[Records with scene code]
========================================

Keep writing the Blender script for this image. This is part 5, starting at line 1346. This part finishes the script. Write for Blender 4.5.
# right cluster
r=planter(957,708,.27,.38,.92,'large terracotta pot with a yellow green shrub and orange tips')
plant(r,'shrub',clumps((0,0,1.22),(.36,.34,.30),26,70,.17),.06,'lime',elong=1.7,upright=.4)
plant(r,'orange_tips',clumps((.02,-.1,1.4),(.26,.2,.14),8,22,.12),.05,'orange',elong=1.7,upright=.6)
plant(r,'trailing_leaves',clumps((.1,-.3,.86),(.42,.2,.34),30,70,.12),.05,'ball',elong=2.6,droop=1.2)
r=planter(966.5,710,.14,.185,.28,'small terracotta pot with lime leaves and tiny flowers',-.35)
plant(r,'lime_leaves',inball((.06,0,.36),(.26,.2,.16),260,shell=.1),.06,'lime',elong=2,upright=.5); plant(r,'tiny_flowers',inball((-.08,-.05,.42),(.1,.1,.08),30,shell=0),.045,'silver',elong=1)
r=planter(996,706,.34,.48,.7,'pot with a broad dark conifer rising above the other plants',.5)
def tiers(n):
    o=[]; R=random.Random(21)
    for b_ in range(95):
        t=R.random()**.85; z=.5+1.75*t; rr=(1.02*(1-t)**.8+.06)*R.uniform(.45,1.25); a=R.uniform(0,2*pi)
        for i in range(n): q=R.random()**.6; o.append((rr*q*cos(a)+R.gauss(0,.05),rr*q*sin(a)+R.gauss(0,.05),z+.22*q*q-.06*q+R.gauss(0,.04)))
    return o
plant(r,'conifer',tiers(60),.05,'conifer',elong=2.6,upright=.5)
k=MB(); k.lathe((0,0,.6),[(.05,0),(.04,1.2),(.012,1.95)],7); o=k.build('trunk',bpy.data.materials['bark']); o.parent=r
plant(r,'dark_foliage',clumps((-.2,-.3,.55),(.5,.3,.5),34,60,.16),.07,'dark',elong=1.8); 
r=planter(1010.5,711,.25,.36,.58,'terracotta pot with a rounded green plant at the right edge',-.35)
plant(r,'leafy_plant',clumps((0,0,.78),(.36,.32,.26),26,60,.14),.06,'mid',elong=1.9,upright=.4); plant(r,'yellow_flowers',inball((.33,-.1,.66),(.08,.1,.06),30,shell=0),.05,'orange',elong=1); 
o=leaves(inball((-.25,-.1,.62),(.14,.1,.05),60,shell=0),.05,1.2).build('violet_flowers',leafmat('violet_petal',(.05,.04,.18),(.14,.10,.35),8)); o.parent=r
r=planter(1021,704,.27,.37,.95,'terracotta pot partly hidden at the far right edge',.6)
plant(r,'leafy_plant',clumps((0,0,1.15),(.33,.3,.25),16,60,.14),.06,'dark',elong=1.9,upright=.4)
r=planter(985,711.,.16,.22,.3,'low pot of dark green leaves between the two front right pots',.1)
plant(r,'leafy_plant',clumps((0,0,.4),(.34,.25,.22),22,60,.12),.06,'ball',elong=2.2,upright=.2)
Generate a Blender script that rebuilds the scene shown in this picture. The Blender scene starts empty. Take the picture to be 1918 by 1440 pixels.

========================================

◆ Short task
Go through the records and show every line with the string "Blender" in it.

◆ Output for this task
Keep writing the Blender script for this image. This is part 5, starting at line 1346. This part finishes the script. Write for Blender 4.5.
Generate a Blender script that rebuilds the scene shown in this picture. The Blender scene starts empty. Take the picture to be 1918 by 1440 pixels.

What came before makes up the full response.